• [Task instructions]: Count how many lines hold the word "this" and give that number as the whole answer.

• [Data lines]:
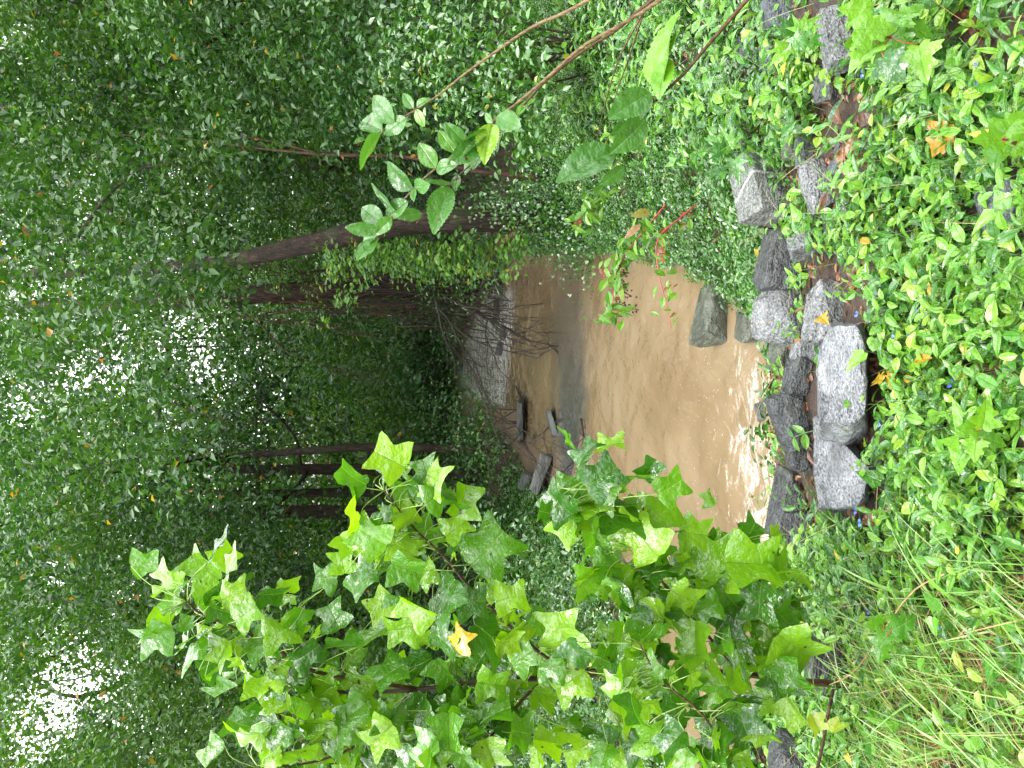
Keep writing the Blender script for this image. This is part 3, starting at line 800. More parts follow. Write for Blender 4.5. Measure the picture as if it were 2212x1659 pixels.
* * *
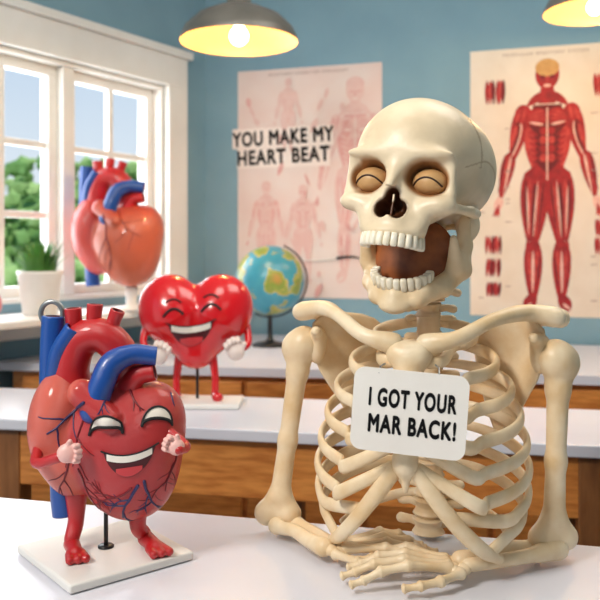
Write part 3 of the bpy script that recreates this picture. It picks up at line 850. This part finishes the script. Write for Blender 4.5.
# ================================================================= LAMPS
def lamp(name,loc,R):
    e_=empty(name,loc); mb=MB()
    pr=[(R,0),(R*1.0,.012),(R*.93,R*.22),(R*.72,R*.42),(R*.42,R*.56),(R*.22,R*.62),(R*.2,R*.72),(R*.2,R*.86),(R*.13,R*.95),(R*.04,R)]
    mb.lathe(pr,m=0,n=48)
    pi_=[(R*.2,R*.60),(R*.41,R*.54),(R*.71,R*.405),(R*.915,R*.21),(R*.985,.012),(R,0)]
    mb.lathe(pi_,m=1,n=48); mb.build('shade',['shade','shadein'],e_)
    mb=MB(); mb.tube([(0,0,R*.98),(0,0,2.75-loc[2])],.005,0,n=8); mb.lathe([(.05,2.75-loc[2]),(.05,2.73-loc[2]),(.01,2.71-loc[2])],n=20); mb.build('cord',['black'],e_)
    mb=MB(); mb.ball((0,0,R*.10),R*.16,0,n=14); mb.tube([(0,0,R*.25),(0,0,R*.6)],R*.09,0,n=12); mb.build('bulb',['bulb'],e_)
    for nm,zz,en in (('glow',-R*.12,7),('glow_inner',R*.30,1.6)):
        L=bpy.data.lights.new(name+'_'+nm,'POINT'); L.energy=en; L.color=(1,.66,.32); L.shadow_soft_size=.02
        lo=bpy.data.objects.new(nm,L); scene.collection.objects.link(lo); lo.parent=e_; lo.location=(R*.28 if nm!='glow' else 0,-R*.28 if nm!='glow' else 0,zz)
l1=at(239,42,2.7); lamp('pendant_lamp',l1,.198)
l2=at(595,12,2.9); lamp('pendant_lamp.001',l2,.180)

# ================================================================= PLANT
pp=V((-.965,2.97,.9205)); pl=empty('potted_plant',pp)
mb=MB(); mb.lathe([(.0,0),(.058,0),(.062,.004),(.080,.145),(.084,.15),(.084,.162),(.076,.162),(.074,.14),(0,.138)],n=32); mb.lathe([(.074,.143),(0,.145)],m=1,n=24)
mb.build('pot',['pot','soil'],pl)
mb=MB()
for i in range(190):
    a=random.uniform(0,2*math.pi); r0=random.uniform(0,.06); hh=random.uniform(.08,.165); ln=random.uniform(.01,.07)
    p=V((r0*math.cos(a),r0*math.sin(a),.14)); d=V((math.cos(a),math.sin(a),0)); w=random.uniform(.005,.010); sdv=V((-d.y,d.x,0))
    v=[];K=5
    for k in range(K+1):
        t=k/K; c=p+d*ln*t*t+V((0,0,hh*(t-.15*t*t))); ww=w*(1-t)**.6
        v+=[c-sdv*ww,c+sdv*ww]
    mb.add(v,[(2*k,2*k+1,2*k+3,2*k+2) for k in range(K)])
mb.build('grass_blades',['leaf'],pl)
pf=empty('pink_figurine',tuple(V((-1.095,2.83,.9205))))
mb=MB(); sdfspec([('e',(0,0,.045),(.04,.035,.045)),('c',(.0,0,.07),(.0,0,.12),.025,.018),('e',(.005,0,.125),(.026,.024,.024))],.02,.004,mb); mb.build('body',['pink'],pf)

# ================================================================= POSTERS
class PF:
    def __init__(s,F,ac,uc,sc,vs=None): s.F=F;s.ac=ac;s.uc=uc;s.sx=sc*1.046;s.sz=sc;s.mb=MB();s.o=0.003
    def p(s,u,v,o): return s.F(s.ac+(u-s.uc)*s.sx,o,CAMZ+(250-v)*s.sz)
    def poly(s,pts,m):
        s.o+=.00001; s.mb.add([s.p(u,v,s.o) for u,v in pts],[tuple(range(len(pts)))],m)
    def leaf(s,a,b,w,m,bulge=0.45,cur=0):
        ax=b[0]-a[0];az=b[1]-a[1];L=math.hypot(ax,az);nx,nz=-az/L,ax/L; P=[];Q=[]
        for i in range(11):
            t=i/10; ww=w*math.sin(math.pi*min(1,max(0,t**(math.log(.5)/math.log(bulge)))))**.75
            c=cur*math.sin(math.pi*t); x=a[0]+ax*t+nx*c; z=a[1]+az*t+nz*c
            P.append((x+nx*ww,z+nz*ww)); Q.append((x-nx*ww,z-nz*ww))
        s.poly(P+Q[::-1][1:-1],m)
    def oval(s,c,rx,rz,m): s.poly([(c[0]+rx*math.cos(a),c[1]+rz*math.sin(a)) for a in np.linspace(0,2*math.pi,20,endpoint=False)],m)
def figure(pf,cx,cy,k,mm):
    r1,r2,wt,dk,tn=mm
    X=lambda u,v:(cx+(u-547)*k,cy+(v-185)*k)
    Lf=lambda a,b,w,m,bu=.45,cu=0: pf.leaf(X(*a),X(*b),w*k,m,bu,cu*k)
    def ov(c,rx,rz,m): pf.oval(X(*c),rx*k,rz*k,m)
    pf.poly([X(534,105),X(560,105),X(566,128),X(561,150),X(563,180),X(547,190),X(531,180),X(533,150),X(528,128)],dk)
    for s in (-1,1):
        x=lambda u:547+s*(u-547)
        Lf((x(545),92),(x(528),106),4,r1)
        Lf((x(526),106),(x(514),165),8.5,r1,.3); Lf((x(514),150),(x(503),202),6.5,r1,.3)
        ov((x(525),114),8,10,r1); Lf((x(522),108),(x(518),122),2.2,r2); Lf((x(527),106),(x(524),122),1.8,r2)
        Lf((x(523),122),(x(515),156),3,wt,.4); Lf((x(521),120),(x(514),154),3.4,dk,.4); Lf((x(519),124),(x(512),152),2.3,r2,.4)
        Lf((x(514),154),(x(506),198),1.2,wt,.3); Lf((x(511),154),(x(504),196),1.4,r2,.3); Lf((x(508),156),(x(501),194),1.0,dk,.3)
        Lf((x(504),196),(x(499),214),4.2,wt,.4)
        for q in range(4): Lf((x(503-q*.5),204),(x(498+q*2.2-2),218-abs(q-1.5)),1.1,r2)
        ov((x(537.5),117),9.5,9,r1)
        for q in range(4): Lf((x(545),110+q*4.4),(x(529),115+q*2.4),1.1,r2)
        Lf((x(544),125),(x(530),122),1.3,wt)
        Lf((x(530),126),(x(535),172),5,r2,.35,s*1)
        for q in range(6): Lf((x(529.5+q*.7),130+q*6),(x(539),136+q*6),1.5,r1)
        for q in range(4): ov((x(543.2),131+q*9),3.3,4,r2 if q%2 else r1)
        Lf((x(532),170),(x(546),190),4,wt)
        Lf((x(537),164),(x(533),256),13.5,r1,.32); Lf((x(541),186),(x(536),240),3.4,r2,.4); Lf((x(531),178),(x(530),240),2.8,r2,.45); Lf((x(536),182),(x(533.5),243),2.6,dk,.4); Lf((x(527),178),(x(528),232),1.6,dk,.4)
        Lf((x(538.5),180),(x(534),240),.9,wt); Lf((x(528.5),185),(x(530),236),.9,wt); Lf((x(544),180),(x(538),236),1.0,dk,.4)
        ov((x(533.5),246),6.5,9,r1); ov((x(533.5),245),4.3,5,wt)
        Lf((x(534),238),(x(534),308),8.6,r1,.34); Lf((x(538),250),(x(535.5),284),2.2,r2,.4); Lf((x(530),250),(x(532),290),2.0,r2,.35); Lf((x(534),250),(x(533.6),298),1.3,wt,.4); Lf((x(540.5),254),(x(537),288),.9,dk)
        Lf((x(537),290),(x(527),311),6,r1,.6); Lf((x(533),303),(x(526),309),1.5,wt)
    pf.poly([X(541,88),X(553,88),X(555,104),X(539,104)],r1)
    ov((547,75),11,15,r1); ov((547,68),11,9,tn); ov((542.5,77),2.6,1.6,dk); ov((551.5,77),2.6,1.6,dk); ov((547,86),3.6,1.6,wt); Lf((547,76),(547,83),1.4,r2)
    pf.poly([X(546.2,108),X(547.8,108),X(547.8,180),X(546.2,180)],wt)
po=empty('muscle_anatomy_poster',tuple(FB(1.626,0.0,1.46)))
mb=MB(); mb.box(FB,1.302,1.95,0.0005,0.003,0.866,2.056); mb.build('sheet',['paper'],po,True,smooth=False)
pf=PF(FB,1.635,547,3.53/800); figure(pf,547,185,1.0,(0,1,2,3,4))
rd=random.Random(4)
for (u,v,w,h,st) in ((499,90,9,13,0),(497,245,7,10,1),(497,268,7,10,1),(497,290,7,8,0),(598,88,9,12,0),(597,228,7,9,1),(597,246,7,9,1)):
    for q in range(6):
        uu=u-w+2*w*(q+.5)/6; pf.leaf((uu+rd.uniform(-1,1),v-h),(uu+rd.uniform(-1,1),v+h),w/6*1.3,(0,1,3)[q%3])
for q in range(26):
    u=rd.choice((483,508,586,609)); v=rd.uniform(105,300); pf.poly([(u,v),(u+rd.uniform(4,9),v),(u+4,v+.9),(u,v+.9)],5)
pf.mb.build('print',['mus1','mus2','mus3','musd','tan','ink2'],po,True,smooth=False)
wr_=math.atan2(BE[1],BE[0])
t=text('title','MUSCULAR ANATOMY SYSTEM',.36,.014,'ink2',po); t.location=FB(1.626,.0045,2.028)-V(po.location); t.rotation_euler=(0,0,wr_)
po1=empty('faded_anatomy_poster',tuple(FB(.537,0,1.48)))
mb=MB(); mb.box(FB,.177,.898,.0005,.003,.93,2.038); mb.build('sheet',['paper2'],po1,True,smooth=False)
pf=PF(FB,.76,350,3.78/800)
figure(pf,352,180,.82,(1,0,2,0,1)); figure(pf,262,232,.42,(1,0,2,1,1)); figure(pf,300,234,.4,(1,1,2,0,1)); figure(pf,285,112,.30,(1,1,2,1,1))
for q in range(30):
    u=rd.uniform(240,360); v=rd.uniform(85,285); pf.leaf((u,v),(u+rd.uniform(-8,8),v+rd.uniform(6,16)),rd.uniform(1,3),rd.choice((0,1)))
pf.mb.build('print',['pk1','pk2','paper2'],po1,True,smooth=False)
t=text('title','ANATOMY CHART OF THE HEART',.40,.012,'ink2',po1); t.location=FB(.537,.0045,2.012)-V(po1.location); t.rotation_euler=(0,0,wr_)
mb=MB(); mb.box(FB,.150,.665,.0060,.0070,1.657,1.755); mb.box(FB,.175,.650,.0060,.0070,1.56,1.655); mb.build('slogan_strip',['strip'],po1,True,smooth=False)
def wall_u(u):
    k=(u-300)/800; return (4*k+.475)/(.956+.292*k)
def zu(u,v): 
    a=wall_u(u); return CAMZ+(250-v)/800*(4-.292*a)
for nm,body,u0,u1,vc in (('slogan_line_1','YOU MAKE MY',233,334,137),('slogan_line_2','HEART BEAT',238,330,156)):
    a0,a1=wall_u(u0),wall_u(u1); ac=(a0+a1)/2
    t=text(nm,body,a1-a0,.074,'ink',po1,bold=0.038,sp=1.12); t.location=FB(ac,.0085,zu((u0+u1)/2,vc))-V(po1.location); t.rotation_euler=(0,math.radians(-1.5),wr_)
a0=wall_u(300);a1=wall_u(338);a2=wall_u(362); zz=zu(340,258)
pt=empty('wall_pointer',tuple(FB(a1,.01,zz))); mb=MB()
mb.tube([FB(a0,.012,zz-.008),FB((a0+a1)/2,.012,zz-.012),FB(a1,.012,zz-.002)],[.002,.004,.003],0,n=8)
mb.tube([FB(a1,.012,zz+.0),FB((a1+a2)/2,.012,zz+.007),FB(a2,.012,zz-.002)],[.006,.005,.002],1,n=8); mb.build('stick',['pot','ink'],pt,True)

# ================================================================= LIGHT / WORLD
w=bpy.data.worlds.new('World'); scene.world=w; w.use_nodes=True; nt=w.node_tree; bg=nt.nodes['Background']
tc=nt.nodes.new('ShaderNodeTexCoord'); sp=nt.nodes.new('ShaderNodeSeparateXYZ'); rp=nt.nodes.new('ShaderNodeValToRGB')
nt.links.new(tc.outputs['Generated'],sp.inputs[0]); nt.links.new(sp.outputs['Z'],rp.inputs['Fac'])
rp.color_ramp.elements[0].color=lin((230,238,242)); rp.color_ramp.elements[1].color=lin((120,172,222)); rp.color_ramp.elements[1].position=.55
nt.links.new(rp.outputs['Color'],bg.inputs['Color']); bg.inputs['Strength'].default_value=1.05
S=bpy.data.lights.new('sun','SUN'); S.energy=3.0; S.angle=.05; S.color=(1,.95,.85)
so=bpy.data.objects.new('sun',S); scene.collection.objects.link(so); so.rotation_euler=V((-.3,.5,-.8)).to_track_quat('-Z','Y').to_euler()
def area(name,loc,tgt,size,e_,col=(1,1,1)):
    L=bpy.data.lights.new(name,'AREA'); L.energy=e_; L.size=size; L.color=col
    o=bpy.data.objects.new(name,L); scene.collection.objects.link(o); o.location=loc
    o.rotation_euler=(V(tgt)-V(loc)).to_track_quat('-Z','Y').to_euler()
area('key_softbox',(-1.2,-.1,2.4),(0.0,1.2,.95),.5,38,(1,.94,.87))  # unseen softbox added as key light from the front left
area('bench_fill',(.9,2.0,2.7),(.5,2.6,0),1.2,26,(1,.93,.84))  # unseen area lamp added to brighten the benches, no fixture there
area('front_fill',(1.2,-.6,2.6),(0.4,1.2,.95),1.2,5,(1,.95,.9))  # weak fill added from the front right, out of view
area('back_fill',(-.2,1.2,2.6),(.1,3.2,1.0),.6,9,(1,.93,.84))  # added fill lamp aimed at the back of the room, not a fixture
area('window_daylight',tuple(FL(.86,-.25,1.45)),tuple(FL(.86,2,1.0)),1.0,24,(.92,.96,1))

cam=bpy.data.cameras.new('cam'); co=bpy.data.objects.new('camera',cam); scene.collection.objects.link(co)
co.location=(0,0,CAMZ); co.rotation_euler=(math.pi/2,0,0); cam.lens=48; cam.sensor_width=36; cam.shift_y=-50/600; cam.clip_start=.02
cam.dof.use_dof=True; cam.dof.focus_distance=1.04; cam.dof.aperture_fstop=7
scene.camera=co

• [Written solution]: 2